An employee has appealed against the initial ruling in an unfair dismissal case, Mr Clutch Auto Centres v Blakemore.
The employment tribunal ruled that the claimant was still an employee of the respondent, despite the claimant arguing that he had been wrongfully dismissed and the respondent claiming that he had resigned.
The claimant was signed off work by his doctor for three weeks on 10 October 2012 because of anxiety and depression. He returned to his workplace on 17 October in connection with his car, which was parked there.
He returned the next day and sought to remove tools from the premises, when the issue arose, as the branch manager would not permit him to remove the tools.
On 27 October, the claimant received a P45 form from employer stating a leaving date of 18 October, and then, on 6 November, he received a letter claiming he had resigned.
The claimant denied this, and told the tribunal he had been wrongly and unlawfully dismissed.
The tribunal’s ruling stated: “The claimant did not resign his position with the respondent. As we have rejected the claimant’s case that the respondent dismissed him, it follows that he remains an employee of the respondent.”
However, the claimant’s solicitor did not include a complaint that the claimant had suffered an unlawful deduction of pay. As a result of this and the failed claim for unfair and wrongful dismissal, he was unable to claim for outstanding sick pay.
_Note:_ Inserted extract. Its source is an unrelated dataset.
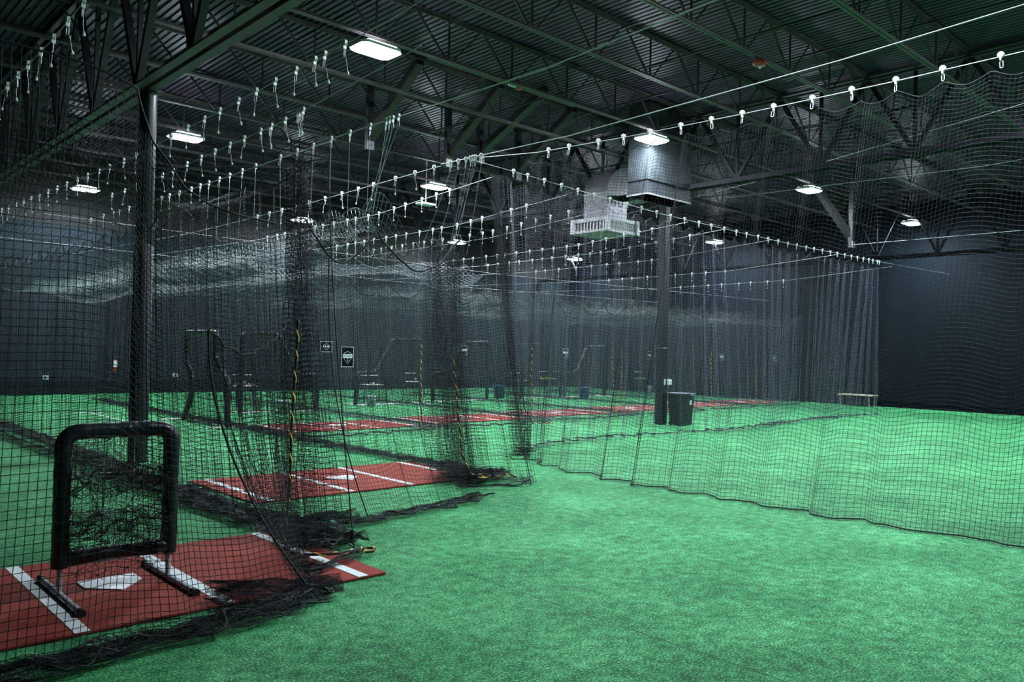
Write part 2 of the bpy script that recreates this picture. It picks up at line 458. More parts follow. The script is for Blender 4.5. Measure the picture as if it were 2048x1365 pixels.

Sarah Henchoz, partner in employment practice at Allen and Overy, said: “The claimant pleaded his case to say that he had been dismissed and the respondent said he resigned, and the tribunal found that his employment was continuing.
”Because his own pleading stated that his employment had been dismissed, the claimant could not then say his employment was ongoing.
“It is one of those cases that is a reminder to both sides to make sure they really understand how they have pleaded their case.”